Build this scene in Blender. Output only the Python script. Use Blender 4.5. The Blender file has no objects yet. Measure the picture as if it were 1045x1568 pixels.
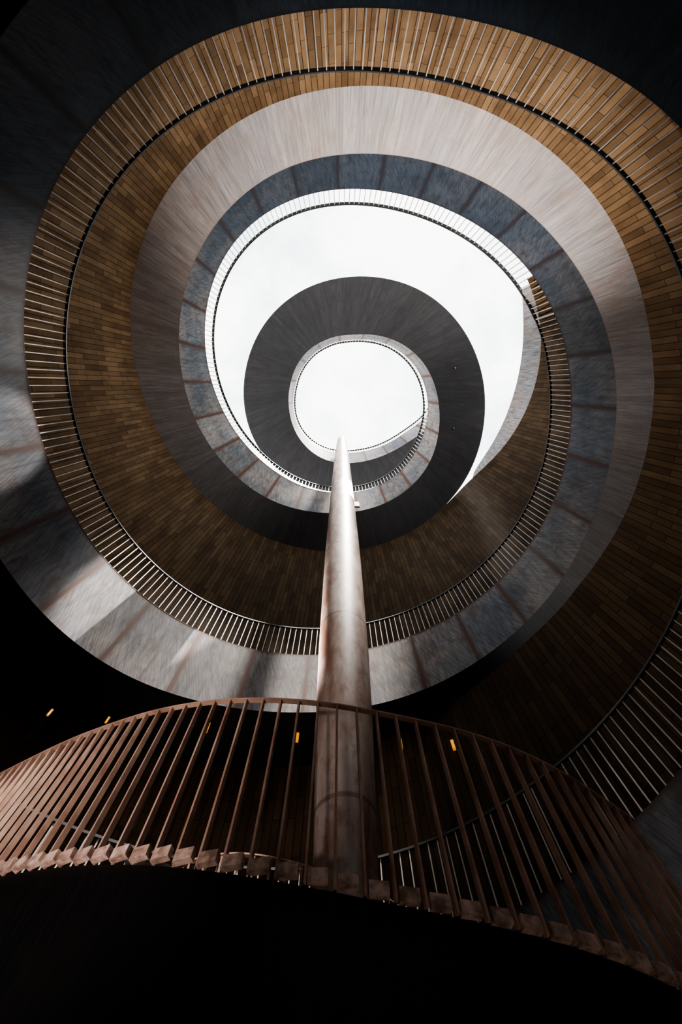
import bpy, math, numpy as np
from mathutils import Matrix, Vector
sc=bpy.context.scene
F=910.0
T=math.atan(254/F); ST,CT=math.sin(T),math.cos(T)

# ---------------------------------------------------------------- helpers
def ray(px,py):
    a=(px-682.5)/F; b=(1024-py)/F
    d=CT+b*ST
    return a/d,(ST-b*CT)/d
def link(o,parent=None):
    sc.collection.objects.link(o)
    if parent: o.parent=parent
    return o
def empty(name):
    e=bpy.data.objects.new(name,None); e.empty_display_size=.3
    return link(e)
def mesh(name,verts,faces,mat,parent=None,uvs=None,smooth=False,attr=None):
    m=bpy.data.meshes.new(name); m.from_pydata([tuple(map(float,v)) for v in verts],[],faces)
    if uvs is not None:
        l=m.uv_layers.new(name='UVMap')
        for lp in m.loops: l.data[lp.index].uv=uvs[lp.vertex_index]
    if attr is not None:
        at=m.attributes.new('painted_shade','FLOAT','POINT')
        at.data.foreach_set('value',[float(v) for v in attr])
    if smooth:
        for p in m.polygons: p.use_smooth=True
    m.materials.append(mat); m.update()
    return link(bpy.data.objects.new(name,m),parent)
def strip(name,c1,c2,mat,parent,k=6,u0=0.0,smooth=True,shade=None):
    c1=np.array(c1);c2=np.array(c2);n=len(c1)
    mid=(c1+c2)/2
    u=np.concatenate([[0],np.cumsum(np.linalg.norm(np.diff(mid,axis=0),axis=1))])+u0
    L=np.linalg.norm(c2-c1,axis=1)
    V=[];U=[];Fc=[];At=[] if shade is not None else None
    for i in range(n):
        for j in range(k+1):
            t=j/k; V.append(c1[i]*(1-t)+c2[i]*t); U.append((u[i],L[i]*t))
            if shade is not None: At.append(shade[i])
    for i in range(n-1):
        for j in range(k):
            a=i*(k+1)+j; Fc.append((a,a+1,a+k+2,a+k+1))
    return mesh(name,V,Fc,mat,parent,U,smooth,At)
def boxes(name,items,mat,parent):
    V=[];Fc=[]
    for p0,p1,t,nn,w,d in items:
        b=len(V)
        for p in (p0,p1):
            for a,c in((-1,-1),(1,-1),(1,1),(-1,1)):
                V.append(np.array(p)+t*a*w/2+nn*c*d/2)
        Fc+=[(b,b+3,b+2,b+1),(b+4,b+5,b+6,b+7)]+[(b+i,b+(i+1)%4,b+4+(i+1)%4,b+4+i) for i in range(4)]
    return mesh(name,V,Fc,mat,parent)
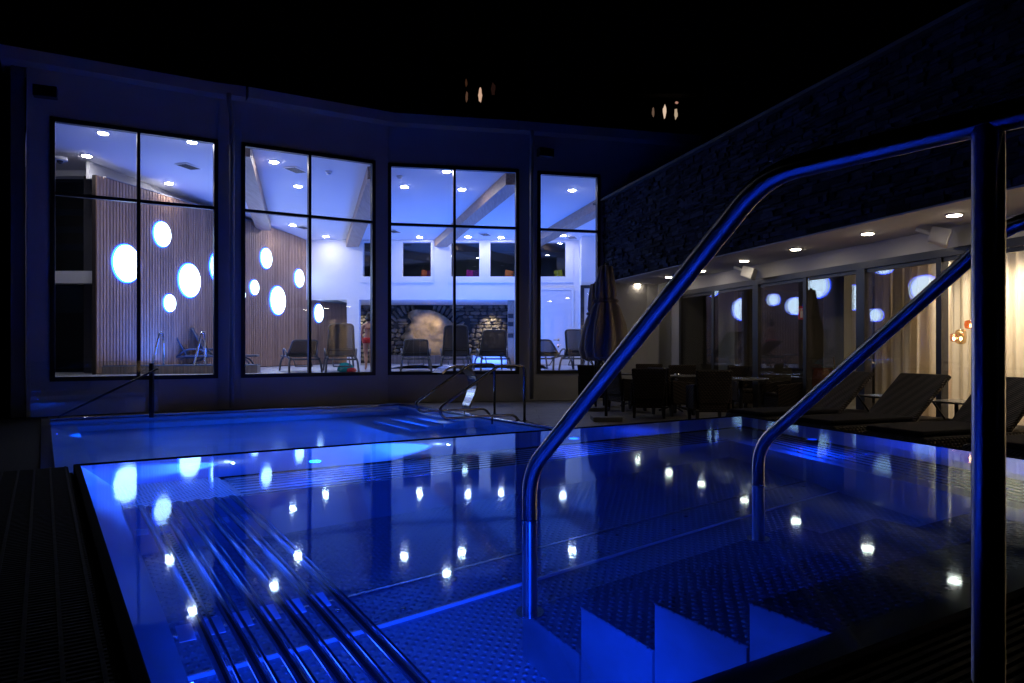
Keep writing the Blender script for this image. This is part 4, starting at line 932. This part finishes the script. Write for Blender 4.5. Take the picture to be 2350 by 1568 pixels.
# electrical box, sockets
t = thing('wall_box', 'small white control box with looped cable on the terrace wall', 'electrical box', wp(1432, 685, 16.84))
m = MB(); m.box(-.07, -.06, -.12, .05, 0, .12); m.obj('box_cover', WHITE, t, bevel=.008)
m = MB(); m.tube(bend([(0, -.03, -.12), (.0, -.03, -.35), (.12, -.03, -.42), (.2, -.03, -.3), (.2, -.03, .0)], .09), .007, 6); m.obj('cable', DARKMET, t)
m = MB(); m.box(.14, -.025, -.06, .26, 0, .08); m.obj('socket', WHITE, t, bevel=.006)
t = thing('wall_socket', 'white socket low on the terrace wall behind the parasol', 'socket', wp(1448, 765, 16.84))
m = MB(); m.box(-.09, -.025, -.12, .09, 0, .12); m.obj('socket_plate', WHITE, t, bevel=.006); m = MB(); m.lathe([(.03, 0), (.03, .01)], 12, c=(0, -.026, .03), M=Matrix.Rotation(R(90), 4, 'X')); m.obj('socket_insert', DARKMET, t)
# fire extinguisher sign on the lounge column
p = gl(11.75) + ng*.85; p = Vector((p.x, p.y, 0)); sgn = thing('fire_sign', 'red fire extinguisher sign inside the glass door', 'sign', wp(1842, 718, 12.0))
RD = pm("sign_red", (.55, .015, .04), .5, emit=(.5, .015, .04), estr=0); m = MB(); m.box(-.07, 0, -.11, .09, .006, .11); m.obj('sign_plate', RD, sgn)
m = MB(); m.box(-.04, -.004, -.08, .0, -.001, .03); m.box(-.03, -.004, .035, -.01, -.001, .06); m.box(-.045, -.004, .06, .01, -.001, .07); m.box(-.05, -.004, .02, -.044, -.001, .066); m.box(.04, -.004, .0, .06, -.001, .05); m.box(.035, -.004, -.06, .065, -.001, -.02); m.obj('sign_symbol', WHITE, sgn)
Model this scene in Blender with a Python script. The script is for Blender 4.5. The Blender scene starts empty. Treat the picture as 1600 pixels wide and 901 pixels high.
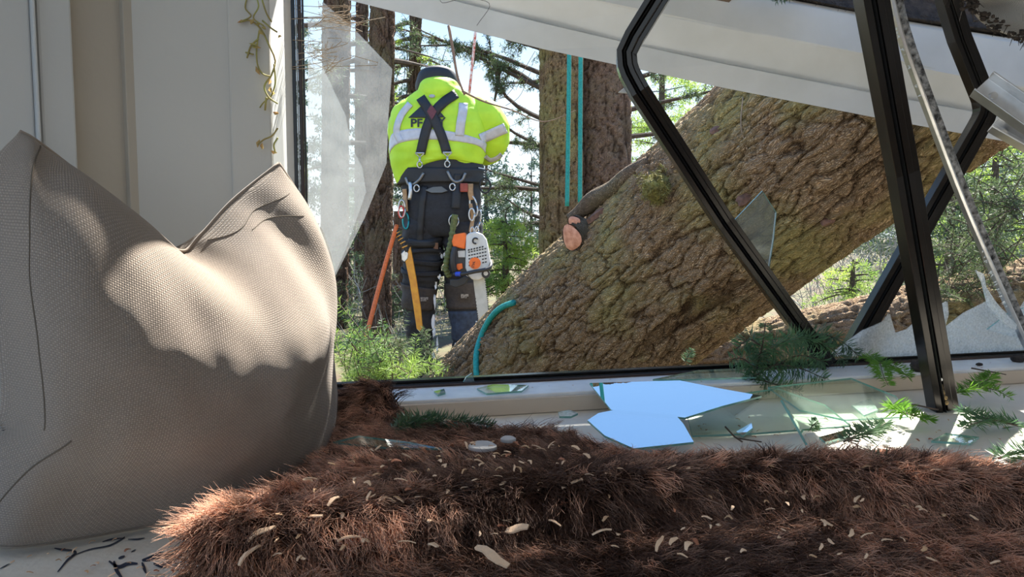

(Task objective):
Quote the data exactly, leaving every image out of the copy.

(Answer for this exercise):
Build this scene in Blender. Output only the Python script. Use Blender 4.5. The Blender file has no objects yet. Measure the picture as if it were 1045x1568 pixels.
import bpy, math, numpy as np
from mathutils import Matrix, Vector
sc=bpy.context.scene
F=910.0
T=math.atan(254/F); ST,CT=math.sin(T),math.cos(T)

# ---------------------------------------------------------------- helpers
def ray(px,py):
    a=(px-682.5)/F; b=(1024-py)/F
    d=CT+b*ST
    return a/d,(ST-b*CT)/d
def link(o,parent=None):
    sc.collection.objects.link(o)
    if parent: o.parent=parent
    return o
def empty(name):
    e=bpy.data.objects.new(name,None); e.empty_display_size=.3
    return link(e)
def mesh(name,verts,faces,mat,parent=None,uvs=None,smooth=False,attr=None):
    m=bpy.data.meshes.new(name); m.from_pydata([tuple(map(float,v)) for v in verts],[],faces)
    if uvs is not None:
        l=m.uv_layers.new(name='UVMap')
        for lp in m.loops: l.data[lp.index].uv=uvs[lp.vertex_index]
    if attr is not None:
        at=m.attributes.new('painted_shade','FLOAT','POINT')
        at.data.foreach_set('value',[float(v) for v in attr])
    if smooth:
        for p in m.polygons: p.use_smooth=True
    m.materials.append(mat); m.update()
    return link(bpy.data.objects.new(name,m),parent)
def strip(name,c1,c2,mat,parent,k=6,u0=0.0,smooth=True,shade=None):
    c1=np.array(c1);c2=np.array(c2);n=len(c1)
    mid=(c1+c2)/2
    u=np.concatenate([[0],np.cumsum(np.linalg.norm(np.diff(mid,axis=0),axis=1))])+u0
    L=np.linalg.norm(c2-c1,axis=1)
    V=[];U=[];Fc=[];At=[] if shade is not None else None
    for i in range(n):
        for j in range(k+1):
            t=j/k; V.append(c1[i]*(1-t)+c2[i]*t); U.append((u[i],L[i]*t))
            if shade is not None: At.append(shade[i])
    for i in range(n-1):
        for j in range(k):
            a=i*(k+1)+j; Fc.append((a,a+1,a+k+2,a+k+1))
    return mesh(name,V,Fc,mat,parent,U,smooth,At)
def boxes(name,items,mat,parent):
    V=[];Fc=[]
    for p0,p1,t,nn,w,d in items:
        b=len(V)
        for p in (p0,p1):
            for a,c in((-1,-1),(1,-1),(1,1),(-1,1)):
                V.append(np.array(p)+t*a*w/2+nn*c*d/2)
        Fc+=[(b,b+3,b+2,b+1),(b+4,b+5,b+6,b+7)]+[(b+i,b+(i+1)%4,b+4+(i+1)%4,b+4+i) for i in range(4)]
    return mesh(name,V,Fc,mat,parent)
Keep writing the Blender script for this image. This is part 4, starting at line 932. This part finishes the script. Write for Blender 4.5. Take the picture to be 2350 by 1568 pixels.
# electrical box, sockets
t = thing('wall_box', 'small white control box with looped cable on the terrace wall', 'electrical box', wp(1432, 685, 16.84))
m = MB(); m.box(-.07, -.06, -.12, .05, 0, .12); m.obj('box_cover', WHITE, t, bevel=.008)
m = MB(); m.tube(bend([(0, -.03, -.12), (.0, -.03, -.35), (.12, -.03, -.42), (.2, -.03, -.3), (.2, -.03, .0)], .09), .007, 6); m.obj('cable', DARKMET, t)
m = MB(); m.box(.14, -.025, -.06, .26, 0, .08); m.obj('socket', WHITE, t, bevel=.006)
t = thing('wall_socket', 'white socket low on the terrace wall behind the parasol', 'socket', wp(1448, 765, 16.84))
m = MB(); m.box(-.09, -.025, -.12, .09, 0, .12); m.obj('socket_plate', WHITE, t, bevel=.006); m = MB(); m.lathe([(.03, 0), (.03, .01)], 12, c=(0, -.026, .03), M=Matrix.Rotation(R(90), 4, 'X')); m.obj('socket_insert', DARKMET, t)
# fire extinguisher sign on the lounge column
p = gl(11.75) + ng*.85; p = Vector((p.x, p.y, 0)); sgn = thing('fire_sign', 'red fire extinguisher sign inside the glass door', 'sign', wp(1842, 718, 12.0))
RD = pm("sign_red", (.55, .015, .04), .5, emit=(.5, .015, .04), estr=0); m = MB(); m.box(-.07, 0, -.11, .09, .006, .11); m.obj('sign_plate', RD, sgn)
m = MB(); m.box(-.04, -.004, -.08, .0, -.001, .03); m.box(-.03, -.004, .035, -.01, -.001, .06); m.box(-.045, -.004, .06, .01, -.001, .07); m.box(-.05, -.004, .02, -.044, -.001, .066); m.box(.04, -.004, .0, .06, -.001, .05); m.box(.035, -.004, -.06, .065, -.001, -.02); m.obj('sign_symbol', WHITE, sgn)
Model this scene in Blender with a Python script. The script is for Blender 4.5. The Blender scene starts empty. Treat the picture as 1600 pixels wide and 901 pixels high.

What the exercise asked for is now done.